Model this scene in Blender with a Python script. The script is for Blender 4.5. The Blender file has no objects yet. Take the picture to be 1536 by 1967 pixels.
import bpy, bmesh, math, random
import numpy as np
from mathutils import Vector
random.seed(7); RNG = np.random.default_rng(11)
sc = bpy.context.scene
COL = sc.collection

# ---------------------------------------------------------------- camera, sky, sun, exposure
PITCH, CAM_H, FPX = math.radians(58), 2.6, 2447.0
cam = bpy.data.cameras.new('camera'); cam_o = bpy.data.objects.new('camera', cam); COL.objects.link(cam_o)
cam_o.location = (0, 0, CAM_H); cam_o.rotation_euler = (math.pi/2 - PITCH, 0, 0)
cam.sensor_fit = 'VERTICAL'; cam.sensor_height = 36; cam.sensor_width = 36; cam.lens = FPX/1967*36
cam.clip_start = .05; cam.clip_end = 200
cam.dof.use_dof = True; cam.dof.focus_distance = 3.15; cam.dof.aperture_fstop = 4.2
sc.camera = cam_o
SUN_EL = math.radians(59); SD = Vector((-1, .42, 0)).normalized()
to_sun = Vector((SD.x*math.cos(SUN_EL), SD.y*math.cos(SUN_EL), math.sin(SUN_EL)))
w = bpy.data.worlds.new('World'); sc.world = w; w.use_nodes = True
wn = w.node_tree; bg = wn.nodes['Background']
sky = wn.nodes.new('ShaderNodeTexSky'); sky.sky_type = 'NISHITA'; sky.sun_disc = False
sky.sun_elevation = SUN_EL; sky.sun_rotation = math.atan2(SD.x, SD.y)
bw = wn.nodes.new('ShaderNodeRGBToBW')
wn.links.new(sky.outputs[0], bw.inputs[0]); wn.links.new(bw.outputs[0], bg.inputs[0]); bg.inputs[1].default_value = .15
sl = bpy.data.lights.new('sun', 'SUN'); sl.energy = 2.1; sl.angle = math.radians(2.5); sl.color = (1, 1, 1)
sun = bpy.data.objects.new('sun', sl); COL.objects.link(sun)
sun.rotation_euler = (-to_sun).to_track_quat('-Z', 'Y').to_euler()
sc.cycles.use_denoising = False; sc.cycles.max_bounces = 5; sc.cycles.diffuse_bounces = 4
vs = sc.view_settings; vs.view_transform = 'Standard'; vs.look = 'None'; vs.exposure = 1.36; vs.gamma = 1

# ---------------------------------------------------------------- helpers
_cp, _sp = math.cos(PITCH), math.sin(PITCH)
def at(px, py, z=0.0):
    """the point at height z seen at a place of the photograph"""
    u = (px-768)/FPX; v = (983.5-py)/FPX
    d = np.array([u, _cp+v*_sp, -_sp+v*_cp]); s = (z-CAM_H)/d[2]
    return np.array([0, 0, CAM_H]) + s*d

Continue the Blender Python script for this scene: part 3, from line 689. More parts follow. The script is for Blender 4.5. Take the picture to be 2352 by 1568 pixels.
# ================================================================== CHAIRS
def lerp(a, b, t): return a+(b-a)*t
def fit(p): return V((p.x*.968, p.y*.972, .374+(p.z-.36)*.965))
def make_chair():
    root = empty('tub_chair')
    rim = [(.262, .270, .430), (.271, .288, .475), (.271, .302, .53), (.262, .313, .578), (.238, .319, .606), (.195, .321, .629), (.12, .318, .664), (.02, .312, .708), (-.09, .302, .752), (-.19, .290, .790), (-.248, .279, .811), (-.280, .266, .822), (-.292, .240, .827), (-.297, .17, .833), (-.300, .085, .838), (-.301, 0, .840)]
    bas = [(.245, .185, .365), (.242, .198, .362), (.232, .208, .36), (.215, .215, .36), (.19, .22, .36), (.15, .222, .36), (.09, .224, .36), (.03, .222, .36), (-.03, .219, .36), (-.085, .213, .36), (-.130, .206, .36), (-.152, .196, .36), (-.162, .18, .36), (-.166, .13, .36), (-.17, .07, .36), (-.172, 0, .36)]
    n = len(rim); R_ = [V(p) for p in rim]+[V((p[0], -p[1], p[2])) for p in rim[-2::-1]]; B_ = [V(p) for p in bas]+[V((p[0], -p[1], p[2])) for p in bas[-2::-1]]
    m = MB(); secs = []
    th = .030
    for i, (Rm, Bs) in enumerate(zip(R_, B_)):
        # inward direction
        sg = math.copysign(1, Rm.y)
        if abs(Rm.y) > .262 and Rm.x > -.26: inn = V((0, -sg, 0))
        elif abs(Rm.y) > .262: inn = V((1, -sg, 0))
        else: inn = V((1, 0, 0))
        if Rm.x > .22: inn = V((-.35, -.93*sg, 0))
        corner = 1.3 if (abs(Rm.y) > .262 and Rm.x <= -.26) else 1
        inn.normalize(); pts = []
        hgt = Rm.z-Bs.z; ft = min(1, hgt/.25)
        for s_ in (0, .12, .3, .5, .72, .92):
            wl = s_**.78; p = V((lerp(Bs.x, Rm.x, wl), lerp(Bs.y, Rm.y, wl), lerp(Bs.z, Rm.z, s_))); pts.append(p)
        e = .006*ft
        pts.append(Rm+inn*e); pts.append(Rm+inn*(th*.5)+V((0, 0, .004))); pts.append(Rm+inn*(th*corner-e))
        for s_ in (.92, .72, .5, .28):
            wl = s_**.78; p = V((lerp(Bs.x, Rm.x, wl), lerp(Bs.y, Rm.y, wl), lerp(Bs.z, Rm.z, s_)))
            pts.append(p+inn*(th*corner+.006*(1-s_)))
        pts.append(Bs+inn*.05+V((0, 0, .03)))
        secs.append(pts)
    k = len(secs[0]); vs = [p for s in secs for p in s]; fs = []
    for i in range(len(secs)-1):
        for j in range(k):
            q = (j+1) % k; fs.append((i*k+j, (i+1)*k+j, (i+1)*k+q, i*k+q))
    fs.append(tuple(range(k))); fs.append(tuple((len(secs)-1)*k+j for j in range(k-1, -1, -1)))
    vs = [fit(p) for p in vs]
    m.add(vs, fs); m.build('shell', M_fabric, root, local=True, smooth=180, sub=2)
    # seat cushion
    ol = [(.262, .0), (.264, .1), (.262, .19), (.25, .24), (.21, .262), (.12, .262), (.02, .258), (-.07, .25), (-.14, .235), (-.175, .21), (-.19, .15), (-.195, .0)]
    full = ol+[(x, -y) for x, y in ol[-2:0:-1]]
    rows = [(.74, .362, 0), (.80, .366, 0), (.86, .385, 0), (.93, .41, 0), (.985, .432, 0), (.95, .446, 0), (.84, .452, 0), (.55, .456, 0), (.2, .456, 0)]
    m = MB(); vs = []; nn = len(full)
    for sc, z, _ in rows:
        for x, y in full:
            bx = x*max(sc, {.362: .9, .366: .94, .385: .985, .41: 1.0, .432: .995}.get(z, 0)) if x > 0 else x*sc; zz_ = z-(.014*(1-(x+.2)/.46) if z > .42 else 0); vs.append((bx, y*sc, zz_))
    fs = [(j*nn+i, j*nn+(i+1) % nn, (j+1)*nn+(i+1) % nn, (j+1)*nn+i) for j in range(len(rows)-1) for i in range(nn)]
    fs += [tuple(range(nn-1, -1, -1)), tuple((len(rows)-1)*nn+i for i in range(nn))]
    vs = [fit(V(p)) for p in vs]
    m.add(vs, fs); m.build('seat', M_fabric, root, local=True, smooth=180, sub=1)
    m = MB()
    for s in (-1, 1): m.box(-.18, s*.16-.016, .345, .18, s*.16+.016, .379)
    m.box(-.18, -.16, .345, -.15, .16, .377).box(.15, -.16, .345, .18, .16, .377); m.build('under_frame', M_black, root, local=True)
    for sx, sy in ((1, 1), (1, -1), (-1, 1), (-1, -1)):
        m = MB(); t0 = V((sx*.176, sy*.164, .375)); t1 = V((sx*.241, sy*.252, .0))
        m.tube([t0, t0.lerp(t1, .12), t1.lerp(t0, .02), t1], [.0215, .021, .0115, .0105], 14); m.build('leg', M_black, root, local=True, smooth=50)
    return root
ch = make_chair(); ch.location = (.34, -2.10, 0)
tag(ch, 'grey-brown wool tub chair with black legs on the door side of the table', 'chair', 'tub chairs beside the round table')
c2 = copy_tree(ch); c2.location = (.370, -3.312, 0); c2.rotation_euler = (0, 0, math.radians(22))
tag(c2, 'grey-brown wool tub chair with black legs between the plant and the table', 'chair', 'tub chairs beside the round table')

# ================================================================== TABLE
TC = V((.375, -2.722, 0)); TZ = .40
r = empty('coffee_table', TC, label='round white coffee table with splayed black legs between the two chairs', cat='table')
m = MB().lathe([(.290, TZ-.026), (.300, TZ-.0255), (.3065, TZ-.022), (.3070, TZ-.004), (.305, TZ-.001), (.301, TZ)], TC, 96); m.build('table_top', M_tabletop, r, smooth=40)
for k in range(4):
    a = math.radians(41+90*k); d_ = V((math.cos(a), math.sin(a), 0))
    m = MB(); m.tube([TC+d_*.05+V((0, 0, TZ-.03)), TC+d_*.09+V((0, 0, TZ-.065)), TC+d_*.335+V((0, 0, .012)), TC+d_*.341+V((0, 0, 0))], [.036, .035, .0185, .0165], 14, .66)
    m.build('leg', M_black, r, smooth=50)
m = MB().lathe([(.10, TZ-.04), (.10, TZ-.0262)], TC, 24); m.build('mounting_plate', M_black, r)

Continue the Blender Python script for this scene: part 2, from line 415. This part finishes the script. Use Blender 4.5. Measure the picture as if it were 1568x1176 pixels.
━━━━━━━━
Retype only the lines running from the top of the listing to the line that holds "COL = sc.collection", both ends included.

## Result for this task:
Model this scene in Blender with a Python script. The script is for Blender 4.5. The Blender file has no objects yet. Take the picture to be 1536 by 1967 pixels.
import bpy, bmesh, math, random
import numpy as np
from mathutils import Vector
random.seed(7); RNG = np.random.default_rng(11)
sc = bpy.context.scene
COL = sc.collection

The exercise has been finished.